PROMPT: Identify every line in the records below that contains the word "script", and reproduce each one.

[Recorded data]
──────

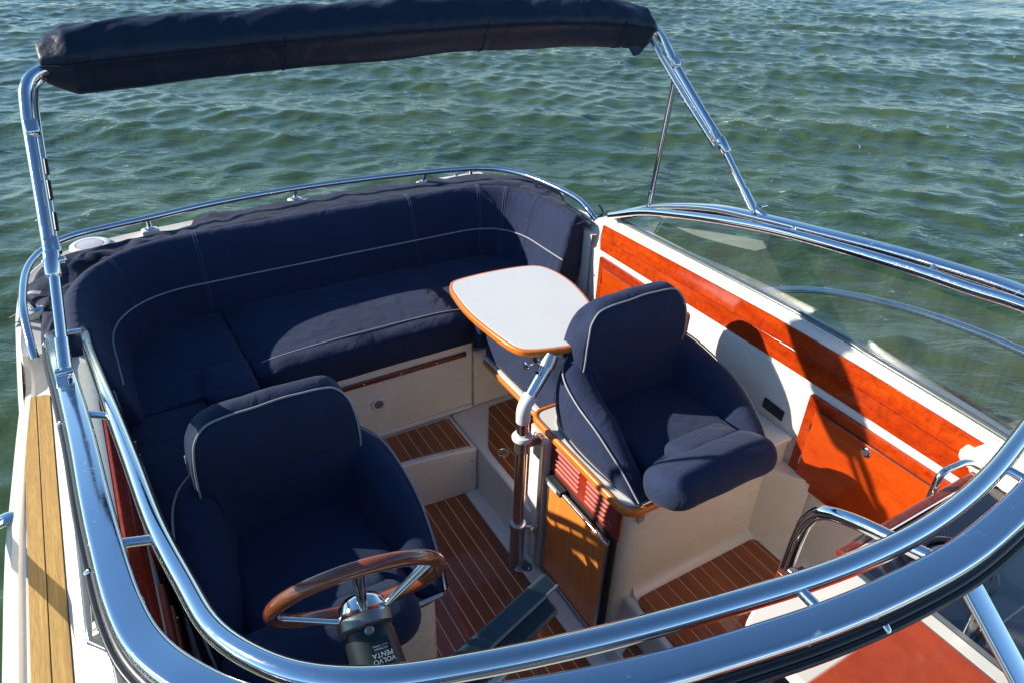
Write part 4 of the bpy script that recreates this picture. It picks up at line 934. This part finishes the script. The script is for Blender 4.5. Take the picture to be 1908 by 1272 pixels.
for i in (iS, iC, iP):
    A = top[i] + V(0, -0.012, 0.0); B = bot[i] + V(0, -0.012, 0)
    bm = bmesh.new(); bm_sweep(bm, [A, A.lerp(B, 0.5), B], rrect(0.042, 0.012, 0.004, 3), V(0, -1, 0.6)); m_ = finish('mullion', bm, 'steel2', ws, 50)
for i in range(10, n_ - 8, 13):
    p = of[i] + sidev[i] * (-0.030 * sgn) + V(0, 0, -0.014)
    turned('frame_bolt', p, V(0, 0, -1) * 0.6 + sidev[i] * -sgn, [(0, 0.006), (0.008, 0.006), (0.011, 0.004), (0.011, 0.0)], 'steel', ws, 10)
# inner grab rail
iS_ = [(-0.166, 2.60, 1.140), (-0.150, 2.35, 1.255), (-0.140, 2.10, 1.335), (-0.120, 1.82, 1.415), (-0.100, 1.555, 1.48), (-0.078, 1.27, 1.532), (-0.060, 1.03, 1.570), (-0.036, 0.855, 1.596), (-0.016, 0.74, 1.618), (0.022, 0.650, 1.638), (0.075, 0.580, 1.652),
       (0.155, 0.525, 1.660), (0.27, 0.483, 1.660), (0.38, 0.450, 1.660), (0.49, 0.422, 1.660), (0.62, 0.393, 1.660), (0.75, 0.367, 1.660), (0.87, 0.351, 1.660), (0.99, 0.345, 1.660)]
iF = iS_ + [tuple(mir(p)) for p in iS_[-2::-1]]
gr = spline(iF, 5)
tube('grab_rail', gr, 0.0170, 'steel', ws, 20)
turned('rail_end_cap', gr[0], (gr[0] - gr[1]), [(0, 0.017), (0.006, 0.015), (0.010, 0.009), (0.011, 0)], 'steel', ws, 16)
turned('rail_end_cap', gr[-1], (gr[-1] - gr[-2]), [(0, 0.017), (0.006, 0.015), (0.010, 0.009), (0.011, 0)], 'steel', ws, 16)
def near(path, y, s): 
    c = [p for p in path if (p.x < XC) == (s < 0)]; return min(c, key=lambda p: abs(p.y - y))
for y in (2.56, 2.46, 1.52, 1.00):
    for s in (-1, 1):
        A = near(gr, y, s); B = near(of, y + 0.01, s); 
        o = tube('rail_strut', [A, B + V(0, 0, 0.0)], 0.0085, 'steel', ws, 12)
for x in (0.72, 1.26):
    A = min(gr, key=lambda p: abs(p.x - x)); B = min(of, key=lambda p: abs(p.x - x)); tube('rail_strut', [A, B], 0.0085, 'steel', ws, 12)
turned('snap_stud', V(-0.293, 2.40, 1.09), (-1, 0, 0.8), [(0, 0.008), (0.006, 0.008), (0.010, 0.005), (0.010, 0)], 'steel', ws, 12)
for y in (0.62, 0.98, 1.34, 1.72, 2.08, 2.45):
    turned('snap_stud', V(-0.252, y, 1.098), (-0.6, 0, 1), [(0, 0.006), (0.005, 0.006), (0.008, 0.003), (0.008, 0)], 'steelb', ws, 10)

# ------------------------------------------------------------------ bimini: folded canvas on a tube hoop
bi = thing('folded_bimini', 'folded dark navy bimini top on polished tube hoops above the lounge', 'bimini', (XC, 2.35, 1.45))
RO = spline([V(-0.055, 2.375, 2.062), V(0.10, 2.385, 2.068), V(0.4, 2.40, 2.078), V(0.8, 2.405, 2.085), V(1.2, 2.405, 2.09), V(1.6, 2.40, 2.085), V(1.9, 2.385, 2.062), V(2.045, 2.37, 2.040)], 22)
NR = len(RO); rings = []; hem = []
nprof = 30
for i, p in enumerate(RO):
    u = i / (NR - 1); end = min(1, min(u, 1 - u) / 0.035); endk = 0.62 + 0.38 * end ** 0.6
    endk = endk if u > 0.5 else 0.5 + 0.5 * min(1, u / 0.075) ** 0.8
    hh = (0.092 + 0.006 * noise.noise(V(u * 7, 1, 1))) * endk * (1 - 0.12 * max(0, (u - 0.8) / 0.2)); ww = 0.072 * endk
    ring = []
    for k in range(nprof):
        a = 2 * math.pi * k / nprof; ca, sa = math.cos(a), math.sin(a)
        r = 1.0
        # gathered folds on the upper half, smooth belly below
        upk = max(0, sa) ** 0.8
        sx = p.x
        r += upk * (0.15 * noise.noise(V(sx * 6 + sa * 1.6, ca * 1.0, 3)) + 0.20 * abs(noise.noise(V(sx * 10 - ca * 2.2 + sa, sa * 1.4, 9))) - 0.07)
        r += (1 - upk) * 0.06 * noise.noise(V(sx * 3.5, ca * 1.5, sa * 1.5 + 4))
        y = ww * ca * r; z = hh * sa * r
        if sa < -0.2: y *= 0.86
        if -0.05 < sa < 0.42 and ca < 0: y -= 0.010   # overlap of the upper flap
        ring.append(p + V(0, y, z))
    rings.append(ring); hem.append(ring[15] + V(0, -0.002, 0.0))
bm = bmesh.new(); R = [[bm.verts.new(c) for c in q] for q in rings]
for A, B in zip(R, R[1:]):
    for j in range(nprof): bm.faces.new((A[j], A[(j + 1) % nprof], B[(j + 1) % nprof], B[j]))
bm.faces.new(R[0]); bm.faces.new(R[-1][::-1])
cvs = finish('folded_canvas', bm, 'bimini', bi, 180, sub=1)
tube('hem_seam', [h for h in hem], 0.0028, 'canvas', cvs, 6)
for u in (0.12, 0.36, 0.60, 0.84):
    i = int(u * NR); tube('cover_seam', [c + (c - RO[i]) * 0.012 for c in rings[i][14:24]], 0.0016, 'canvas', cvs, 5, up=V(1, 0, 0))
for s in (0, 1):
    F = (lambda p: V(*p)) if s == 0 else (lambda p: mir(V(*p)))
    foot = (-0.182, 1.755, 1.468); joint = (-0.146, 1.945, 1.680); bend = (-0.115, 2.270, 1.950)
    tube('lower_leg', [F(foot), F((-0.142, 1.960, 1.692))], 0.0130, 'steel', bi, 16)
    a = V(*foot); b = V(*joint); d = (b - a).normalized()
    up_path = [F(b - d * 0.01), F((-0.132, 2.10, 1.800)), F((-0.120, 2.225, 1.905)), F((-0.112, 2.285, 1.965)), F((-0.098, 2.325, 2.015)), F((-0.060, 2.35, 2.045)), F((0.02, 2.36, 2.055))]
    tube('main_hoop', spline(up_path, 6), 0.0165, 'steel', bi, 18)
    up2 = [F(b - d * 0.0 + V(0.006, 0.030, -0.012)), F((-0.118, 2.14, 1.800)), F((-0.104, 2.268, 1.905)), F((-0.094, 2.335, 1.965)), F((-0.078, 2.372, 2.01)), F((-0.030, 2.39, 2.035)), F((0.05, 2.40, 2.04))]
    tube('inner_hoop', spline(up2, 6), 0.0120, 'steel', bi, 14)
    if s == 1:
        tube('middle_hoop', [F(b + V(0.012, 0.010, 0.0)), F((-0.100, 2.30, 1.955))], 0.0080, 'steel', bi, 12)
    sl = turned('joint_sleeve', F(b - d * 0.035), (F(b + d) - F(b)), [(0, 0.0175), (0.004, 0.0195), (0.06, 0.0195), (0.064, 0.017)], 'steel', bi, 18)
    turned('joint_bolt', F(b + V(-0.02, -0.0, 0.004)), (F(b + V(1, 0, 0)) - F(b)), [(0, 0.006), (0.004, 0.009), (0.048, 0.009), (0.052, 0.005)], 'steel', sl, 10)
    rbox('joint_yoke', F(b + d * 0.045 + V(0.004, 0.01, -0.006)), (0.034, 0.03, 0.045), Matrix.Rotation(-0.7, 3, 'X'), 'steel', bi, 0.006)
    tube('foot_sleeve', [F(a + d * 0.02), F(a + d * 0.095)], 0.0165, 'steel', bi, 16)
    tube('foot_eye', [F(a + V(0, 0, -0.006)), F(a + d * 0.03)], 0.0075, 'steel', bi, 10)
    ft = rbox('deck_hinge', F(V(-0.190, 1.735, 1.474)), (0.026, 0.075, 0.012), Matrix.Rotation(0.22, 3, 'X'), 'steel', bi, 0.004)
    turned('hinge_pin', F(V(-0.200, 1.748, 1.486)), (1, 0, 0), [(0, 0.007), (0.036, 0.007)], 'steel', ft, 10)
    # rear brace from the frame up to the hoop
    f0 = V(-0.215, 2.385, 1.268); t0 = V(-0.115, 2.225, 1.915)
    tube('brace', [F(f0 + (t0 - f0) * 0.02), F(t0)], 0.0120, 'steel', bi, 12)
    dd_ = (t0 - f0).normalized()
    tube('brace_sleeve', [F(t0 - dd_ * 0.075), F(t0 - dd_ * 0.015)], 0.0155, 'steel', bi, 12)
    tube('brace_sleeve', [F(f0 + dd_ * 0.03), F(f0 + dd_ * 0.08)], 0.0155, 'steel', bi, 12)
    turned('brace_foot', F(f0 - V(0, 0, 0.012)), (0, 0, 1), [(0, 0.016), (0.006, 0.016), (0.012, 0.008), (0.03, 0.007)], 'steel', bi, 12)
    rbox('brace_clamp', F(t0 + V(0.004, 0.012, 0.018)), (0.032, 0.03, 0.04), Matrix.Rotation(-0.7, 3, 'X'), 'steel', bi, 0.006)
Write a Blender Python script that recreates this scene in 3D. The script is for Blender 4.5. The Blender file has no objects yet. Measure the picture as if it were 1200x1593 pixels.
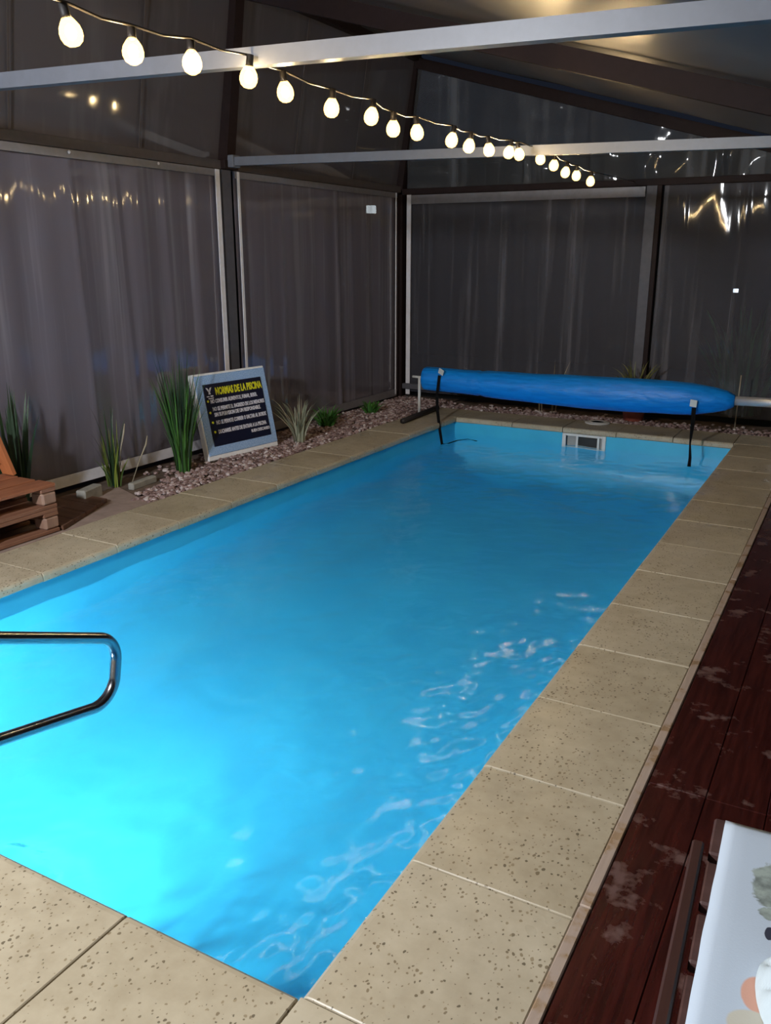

──────

RESPONSE TO THIS EXERCISE:
Write part 4 of the bpy script that recreates this picture. It picks up at line 934. This part finishes the script. The script is for Blender 4.5. Take the picture to be 1908 by 1272 pixels.
Write a Blender Python script that recreates this scene in 3D. The script is for Blender 4.5. The Blender file has no objects yet. Measure the picture as if it were 1200x1593 pixels.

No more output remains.